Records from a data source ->
============================================================
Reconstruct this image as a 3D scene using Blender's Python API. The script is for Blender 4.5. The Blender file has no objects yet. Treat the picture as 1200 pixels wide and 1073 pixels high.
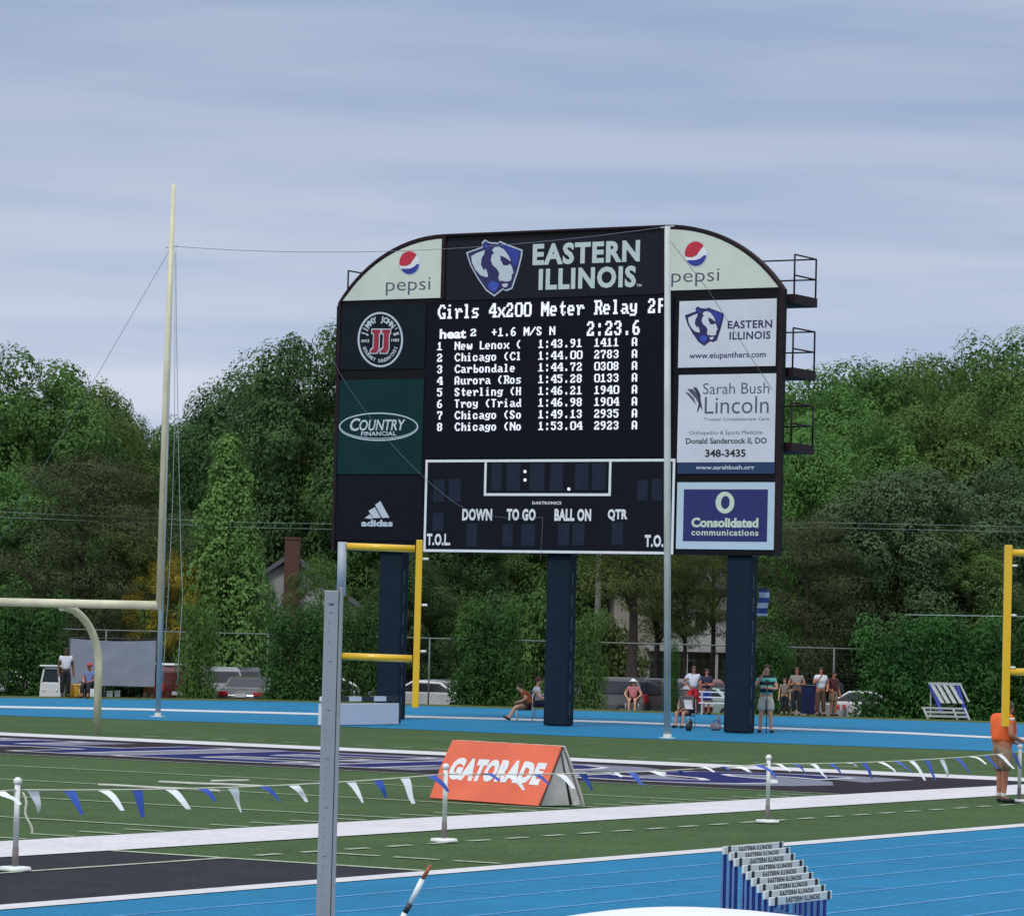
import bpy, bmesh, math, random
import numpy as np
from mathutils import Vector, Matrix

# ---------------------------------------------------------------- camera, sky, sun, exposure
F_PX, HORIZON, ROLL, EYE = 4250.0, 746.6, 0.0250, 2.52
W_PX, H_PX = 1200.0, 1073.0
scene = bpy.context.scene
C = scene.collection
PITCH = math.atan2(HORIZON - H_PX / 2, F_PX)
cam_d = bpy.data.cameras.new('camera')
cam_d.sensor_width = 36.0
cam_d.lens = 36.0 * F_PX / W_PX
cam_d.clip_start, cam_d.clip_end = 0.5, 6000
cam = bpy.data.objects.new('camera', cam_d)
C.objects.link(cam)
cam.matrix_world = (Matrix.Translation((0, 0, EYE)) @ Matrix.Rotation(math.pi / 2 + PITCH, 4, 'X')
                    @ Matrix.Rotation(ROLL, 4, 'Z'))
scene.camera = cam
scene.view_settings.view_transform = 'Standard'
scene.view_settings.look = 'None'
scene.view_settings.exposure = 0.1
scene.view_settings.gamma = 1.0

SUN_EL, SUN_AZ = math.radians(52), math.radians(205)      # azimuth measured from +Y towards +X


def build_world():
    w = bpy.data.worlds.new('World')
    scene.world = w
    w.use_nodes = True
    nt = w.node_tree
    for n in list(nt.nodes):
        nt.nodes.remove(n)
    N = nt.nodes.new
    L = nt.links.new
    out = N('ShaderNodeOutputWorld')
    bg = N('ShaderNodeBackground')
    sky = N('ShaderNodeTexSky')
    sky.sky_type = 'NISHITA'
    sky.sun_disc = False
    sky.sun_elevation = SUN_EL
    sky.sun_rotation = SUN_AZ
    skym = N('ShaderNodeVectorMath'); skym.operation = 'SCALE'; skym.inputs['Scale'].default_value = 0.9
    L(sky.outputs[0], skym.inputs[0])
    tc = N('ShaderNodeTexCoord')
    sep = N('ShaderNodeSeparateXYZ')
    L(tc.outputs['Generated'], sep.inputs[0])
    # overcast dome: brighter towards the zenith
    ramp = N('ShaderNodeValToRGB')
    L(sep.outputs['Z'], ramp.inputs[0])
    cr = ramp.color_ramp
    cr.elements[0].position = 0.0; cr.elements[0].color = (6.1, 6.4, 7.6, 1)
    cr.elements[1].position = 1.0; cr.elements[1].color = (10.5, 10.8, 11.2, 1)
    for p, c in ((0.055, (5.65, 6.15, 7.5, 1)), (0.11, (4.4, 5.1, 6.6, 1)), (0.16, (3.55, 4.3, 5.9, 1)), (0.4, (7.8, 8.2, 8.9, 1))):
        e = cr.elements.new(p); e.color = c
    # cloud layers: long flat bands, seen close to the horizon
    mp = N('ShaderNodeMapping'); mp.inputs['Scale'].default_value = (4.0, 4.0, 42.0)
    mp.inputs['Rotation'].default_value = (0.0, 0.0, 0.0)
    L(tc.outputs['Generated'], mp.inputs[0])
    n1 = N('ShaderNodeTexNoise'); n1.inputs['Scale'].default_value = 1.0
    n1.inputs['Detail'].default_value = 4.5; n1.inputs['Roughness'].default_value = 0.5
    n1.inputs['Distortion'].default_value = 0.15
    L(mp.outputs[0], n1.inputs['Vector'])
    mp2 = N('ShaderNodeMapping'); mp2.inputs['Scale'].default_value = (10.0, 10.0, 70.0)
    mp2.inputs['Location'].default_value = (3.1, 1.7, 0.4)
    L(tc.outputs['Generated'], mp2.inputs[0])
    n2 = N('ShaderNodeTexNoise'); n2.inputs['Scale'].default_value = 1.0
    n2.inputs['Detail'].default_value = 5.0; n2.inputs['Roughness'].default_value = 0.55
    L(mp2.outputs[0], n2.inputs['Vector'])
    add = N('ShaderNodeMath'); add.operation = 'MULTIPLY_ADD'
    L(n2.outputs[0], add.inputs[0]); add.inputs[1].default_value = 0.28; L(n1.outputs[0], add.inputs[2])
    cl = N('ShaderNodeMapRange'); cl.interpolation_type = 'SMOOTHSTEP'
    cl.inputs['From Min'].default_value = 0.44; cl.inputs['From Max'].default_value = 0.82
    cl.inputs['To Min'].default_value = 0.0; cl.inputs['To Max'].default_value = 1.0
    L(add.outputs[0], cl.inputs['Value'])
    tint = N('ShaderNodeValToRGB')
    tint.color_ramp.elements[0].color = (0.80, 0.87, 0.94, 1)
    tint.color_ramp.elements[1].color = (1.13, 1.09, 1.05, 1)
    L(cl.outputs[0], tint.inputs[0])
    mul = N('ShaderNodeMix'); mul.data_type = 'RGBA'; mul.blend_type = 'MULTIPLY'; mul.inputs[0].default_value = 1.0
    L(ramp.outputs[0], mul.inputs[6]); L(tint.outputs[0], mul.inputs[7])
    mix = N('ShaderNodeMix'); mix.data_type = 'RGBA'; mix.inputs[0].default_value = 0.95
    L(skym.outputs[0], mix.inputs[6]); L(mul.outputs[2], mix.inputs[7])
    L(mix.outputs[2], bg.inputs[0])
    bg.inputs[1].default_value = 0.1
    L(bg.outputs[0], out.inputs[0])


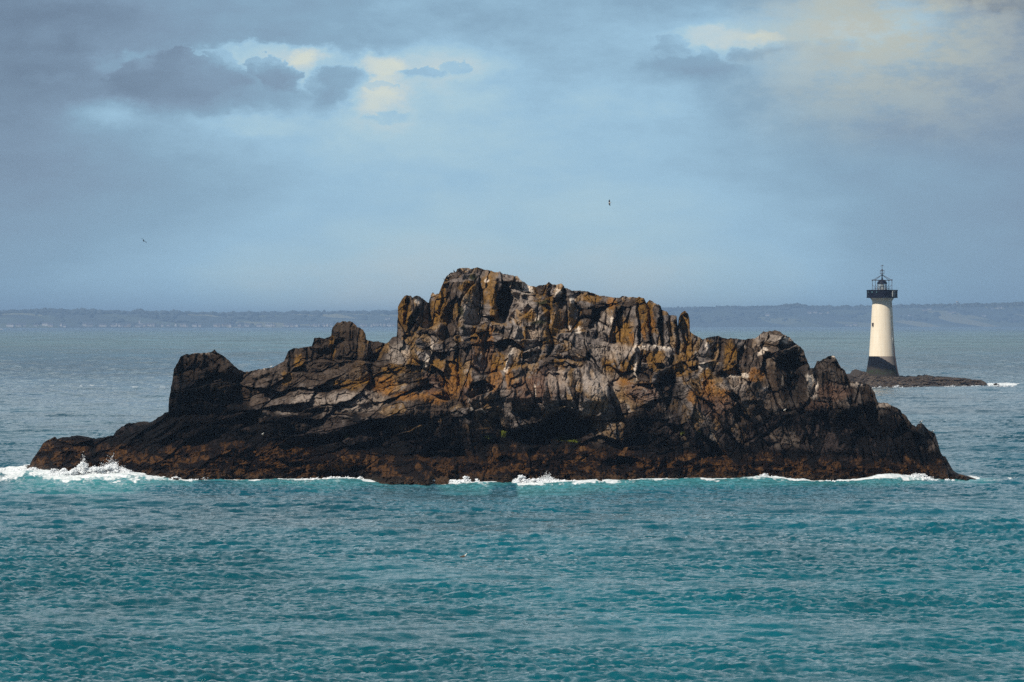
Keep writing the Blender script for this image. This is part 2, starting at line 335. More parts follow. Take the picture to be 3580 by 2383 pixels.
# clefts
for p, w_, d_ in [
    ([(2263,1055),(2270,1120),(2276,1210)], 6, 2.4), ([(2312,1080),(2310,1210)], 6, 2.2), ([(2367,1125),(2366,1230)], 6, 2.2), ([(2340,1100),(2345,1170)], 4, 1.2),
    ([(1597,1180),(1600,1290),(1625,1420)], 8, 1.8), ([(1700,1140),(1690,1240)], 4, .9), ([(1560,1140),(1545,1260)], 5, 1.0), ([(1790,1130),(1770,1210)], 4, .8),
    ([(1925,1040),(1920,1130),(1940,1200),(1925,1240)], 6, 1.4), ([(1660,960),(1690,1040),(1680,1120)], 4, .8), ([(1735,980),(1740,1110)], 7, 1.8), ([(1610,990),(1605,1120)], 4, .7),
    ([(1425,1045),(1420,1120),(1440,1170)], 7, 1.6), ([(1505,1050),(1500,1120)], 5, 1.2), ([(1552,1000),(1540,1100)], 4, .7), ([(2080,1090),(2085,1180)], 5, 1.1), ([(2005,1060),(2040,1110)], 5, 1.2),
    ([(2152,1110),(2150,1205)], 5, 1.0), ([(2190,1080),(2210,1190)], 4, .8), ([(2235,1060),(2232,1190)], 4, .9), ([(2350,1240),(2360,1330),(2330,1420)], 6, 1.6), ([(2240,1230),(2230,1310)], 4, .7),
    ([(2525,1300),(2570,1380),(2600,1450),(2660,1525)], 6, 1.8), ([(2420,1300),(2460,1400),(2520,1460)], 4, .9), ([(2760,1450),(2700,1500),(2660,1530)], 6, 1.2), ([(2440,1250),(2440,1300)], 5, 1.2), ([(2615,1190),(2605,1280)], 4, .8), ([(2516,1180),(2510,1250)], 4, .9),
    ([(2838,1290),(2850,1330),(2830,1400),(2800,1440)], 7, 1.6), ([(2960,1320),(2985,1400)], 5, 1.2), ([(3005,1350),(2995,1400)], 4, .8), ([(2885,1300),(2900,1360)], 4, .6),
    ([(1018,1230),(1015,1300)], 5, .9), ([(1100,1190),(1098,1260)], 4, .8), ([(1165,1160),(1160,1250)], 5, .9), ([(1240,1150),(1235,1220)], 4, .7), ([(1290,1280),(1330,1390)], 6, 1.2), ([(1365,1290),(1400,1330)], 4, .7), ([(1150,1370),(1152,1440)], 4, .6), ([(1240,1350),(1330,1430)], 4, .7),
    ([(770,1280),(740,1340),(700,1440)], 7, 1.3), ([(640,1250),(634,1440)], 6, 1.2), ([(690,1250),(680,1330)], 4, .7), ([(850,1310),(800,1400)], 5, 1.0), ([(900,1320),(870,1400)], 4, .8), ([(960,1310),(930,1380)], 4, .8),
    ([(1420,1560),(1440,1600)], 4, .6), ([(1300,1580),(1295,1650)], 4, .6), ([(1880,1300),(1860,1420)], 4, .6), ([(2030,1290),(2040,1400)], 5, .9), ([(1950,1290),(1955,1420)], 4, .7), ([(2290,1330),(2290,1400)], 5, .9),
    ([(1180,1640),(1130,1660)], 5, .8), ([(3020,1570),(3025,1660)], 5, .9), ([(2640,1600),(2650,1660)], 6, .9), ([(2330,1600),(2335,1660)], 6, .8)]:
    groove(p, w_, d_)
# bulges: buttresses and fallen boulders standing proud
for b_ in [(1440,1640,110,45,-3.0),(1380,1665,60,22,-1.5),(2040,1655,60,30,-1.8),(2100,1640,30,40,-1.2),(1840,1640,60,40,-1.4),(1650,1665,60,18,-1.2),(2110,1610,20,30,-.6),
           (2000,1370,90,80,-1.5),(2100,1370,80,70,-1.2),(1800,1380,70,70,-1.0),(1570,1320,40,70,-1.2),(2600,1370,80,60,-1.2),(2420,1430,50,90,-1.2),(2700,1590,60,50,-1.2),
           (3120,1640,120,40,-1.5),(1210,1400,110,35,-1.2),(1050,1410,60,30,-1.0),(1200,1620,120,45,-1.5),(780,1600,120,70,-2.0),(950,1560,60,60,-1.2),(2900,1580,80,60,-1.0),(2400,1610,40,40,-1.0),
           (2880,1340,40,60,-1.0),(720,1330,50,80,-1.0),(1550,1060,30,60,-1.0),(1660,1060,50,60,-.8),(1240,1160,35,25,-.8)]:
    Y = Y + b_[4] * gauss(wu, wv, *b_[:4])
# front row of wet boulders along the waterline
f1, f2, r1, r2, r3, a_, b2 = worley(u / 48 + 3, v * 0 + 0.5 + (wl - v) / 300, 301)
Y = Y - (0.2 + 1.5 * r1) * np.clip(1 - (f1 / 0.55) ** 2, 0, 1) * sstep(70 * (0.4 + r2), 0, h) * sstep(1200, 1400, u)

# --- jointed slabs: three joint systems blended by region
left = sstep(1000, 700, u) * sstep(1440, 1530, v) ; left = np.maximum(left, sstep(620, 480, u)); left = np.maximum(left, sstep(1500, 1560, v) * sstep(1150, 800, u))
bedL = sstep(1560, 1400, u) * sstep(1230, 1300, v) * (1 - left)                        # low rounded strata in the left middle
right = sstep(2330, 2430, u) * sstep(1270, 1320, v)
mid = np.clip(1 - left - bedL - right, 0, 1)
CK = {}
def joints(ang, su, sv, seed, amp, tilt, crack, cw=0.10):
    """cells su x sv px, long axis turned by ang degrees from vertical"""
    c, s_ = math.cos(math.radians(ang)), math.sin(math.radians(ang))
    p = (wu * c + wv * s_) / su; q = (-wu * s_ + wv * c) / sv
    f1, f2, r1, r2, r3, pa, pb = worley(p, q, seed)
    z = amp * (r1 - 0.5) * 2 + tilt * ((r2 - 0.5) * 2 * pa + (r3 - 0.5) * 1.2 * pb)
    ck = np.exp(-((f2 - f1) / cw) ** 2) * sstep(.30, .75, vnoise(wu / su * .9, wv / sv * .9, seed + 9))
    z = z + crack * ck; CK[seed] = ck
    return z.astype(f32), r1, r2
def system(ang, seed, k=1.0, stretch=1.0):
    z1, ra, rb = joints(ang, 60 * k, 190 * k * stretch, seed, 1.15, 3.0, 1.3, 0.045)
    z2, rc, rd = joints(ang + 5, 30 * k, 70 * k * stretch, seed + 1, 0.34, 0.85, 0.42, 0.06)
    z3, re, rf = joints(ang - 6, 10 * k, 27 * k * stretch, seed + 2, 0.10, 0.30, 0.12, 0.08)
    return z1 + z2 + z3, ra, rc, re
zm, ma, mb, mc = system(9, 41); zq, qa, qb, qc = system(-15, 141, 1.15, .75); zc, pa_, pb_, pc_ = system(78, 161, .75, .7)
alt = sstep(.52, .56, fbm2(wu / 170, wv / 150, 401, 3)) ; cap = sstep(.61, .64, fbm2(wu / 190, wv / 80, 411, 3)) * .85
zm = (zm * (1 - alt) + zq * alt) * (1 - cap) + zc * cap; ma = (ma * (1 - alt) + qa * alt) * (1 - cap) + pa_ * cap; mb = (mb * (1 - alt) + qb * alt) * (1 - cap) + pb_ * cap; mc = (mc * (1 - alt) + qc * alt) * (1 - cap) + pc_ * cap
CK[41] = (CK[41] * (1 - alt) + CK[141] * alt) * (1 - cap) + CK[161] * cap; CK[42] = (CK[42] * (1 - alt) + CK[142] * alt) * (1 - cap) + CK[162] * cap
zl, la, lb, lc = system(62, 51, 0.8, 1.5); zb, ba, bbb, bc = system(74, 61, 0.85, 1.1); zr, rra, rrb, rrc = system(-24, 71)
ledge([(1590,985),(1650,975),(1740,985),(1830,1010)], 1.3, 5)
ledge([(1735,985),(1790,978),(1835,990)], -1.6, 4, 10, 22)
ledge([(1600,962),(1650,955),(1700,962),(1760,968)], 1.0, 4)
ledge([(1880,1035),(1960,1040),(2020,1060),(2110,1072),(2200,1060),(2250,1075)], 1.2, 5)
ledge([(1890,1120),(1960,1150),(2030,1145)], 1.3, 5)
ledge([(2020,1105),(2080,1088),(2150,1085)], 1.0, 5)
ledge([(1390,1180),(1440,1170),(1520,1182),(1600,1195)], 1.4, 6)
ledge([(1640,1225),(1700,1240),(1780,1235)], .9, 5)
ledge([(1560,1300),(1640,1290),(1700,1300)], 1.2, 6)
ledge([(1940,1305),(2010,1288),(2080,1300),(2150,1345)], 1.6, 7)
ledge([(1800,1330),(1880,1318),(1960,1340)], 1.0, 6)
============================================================
Requirements -> Copy nothing but the lines from the first one in the listing through the line with "from mathutils import Vector, Matrix", and omit the pictures.

Result ->
Reconstruct this image as a 3D scene using Blender's Python API. The script is for Blender 4.5. The Blender file has no objects yet. Treat the picture as 1200 pixels wide and 1073 pixels high.
import bpy, bmesh, math, random
import numpy as np
from mathutils import Vector, Matrix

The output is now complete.